Q: What about on defense?

A: Purdue returns two all conference players on D. Defensive Tackle Kawann Short has 6.5 sacks and 54 tackles, and will be a force to be reckoned with this fall. Ricardo Allen is the team's top CB, (81 tackles, 3 picks), and will anchor what could be the strength of the defense. The problem is at linebacker. Will Lucas (82 tackles) returns, but his fellow LBs are pretty iffy. New defensive coordinator Tim Tibesar will try to scheme a way to get more production from their front seven.

Q: What do you think Purdue's bowl prospects are?

A: I've read a people say that with OSU and Penn State being bowl ineligible, Purdue could be a dark horse to slip into the B1G title game. Personally, I don't see it. I think there are a lot of question marks on defense and at QB to finish ahead of Wisconsin.

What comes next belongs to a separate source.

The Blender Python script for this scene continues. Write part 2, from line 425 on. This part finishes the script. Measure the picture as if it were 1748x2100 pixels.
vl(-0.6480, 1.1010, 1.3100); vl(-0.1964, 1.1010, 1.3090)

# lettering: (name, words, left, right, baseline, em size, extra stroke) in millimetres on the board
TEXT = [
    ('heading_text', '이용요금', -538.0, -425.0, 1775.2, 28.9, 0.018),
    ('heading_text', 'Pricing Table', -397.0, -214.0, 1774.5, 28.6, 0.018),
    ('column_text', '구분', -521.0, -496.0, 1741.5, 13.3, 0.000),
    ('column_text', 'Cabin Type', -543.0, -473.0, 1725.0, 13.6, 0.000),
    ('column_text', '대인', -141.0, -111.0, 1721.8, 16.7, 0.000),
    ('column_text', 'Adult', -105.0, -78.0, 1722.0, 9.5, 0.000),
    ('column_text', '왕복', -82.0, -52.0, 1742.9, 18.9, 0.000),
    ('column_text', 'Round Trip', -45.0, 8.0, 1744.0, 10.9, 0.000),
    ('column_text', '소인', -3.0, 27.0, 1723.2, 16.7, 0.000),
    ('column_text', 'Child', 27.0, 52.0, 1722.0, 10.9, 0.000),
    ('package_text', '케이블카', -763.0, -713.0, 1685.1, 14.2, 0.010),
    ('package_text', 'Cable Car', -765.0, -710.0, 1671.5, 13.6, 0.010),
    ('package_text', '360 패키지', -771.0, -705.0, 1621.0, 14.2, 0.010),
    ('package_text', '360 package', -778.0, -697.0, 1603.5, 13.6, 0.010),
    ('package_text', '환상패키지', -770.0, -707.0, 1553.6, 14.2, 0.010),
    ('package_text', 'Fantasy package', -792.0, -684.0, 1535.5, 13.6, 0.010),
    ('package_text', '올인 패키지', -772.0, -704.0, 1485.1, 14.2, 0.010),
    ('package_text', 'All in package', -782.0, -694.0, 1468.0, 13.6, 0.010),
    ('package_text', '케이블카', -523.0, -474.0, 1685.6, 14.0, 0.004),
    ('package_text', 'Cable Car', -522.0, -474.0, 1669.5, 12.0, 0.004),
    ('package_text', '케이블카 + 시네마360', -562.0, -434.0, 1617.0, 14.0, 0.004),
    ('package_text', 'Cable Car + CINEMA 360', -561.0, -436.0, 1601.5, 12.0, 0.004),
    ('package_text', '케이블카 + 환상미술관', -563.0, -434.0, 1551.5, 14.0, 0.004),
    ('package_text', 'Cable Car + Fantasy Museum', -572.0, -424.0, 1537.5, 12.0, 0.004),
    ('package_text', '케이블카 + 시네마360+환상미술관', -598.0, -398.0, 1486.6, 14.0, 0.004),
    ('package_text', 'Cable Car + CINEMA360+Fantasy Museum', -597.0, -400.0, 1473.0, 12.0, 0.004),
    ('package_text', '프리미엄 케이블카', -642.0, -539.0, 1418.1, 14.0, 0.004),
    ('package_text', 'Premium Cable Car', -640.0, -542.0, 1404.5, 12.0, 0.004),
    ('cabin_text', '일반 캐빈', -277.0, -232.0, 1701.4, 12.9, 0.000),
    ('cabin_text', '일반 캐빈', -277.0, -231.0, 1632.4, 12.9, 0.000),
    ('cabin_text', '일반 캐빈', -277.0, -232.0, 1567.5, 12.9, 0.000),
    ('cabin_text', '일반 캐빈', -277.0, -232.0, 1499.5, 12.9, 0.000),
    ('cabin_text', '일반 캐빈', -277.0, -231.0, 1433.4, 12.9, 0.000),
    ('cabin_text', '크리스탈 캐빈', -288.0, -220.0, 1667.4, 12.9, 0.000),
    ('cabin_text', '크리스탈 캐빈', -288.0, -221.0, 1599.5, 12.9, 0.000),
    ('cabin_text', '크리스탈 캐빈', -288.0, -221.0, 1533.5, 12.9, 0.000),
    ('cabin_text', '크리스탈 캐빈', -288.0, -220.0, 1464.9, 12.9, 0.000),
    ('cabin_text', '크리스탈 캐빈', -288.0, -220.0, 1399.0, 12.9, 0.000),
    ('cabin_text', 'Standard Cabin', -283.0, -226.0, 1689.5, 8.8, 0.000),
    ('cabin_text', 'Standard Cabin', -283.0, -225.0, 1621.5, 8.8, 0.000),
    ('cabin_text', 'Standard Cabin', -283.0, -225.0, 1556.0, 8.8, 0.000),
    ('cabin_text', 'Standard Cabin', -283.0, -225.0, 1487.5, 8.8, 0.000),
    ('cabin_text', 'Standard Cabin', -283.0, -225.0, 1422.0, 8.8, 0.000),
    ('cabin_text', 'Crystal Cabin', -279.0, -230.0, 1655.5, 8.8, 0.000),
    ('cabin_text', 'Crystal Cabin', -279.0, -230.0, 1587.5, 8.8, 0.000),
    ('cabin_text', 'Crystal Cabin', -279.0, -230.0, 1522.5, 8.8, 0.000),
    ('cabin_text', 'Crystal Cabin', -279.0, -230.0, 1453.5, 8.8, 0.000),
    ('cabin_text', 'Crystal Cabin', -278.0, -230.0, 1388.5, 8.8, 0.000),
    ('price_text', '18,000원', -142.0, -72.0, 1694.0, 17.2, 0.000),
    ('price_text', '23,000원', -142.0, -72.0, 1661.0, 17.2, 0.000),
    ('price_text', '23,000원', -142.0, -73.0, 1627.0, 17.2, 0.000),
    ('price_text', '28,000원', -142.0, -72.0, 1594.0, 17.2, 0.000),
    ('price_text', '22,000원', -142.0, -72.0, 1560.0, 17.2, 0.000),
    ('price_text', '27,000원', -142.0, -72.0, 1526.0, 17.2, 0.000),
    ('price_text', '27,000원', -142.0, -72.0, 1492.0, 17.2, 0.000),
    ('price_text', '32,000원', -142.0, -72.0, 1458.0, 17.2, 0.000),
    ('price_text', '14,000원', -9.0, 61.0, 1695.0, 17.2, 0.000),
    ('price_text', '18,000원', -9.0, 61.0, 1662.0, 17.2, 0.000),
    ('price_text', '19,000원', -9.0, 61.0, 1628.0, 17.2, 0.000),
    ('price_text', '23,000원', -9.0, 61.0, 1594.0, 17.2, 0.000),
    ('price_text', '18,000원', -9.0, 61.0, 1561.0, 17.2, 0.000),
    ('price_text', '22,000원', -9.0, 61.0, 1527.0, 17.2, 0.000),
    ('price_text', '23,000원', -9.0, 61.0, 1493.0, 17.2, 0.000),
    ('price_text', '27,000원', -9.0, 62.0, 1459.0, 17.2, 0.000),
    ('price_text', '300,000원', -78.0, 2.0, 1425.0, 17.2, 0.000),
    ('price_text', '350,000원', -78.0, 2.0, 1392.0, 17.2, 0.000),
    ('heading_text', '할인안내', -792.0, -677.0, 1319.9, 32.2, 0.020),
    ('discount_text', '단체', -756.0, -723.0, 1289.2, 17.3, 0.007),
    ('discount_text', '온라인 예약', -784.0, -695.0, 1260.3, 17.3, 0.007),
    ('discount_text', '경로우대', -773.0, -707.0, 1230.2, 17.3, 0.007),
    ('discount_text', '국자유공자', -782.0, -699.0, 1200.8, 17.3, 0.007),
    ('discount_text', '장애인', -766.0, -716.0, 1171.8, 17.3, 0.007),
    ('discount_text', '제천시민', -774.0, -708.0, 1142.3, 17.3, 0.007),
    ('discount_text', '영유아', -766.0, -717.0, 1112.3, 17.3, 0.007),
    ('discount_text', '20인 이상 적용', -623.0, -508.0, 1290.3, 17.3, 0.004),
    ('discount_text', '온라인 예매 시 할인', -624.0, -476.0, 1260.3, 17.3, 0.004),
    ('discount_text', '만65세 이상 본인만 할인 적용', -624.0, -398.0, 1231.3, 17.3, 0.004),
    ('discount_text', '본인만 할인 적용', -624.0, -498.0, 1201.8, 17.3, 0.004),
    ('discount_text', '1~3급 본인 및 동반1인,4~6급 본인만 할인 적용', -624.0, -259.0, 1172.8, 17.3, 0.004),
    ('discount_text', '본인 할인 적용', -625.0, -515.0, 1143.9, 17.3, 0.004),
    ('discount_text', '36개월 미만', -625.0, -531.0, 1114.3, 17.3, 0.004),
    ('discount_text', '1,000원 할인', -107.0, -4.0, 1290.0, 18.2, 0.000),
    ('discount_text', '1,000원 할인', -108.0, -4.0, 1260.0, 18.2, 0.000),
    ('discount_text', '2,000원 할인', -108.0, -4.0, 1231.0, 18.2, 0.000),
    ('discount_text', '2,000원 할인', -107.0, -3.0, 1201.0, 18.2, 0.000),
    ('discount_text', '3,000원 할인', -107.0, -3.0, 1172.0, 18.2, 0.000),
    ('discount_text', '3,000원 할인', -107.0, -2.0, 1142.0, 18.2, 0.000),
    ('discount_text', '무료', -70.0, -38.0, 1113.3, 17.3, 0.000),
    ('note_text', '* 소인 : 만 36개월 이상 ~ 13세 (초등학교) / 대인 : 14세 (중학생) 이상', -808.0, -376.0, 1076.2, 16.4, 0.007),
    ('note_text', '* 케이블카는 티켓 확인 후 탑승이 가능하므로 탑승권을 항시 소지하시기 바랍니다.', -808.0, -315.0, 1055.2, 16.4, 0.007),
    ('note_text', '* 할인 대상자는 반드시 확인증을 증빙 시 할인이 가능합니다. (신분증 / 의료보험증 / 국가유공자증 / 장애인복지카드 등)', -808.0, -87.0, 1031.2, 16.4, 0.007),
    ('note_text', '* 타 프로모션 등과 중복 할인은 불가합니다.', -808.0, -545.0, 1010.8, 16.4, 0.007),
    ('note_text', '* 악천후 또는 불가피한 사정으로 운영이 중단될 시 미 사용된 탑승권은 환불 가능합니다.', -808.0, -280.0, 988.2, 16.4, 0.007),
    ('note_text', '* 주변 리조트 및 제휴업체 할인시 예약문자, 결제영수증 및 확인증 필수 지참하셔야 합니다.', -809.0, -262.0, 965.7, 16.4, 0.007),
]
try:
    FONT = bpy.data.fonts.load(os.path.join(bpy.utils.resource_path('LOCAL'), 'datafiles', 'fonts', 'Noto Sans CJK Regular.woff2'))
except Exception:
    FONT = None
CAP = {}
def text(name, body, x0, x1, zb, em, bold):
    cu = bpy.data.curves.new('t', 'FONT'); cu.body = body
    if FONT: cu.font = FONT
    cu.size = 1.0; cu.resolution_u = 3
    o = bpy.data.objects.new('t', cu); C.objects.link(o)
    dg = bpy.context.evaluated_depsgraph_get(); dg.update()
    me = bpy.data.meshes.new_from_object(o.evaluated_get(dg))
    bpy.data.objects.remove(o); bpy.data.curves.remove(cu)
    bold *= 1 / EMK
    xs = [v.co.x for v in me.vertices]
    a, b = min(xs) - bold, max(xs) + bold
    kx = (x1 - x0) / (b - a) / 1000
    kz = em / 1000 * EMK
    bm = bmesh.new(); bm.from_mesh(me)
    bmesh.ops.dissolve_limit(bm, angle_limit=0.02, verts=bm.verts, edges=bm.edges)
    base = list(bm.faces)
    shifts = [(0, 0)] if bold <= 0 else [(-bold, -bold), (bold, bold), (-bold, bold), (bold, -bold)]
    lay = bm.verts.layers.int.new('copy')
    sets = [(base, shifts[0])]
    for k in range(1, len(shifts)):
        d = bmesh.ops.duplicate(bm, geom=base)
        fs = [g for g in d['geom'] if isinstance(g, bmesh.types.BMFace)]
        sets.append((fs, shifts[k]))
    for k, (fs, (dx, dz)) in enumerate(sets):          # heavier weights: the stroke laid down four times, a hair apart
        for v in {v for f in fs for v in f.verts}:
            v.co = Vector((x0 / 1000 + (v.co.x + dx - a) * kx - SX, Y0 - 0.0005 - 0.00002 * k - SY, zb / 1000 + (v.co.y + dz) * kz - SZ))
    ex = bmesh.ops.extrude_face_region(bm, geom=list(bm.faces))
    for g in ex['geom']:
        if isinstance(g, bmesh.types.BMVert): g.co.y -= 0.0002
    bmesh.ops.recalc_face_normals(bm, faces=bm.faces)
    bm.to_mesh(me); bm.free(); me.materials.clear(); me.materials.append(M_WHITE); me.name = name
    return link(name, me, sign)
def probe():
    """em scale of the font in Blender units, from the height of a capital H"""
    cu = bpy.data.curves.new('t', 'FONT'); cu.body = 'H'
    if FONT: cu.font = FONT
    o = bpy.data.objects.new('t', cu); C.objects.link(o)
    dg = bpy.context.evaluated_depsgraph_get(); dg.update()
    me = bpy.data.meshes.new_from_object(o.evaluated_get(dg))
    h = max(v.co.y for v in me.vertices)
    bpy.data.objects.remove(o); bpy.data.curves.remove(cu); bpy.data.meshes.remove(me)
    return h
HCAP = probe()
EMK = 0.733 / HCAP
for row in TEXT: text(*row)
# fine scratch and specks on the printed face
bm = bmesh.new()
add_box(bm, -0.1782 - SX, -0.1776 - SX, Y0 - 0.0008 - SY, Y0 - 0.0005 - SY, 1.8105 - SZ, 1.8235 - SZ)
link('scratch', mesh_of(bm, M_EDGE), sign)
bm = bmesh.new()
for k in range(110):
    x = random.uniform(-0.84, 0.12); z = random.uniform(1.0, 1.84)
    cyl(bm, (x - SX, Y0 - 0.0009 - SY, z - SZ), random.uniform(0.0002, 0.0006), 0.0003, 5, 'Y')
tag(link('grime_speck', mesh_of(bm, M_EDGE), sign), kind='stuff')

Purdue has a fairly manageable schedule though. They travel to Notre Dame (and they could certainly win that game), and have creampuffs Eastern Kentucky, Eastern Michigan and Marshall before B1G play. The Boilermakers also get Wisconsin, Michigan and Penn State at home. Road games at Illinois, Iowa and Minnesota aren't too imposing either. I don't see a trip to Indy, but a bowl game at 7 wins or so is certainly possible for Purdue.

If this game was AT Purdue, given recent history, you'd have to like Purdue's chances. However, its in Columbus. This is a much better Buckeye squad than last season, and while I don't expect a blowout by any means, I think its fair to think Ohio State should win this season.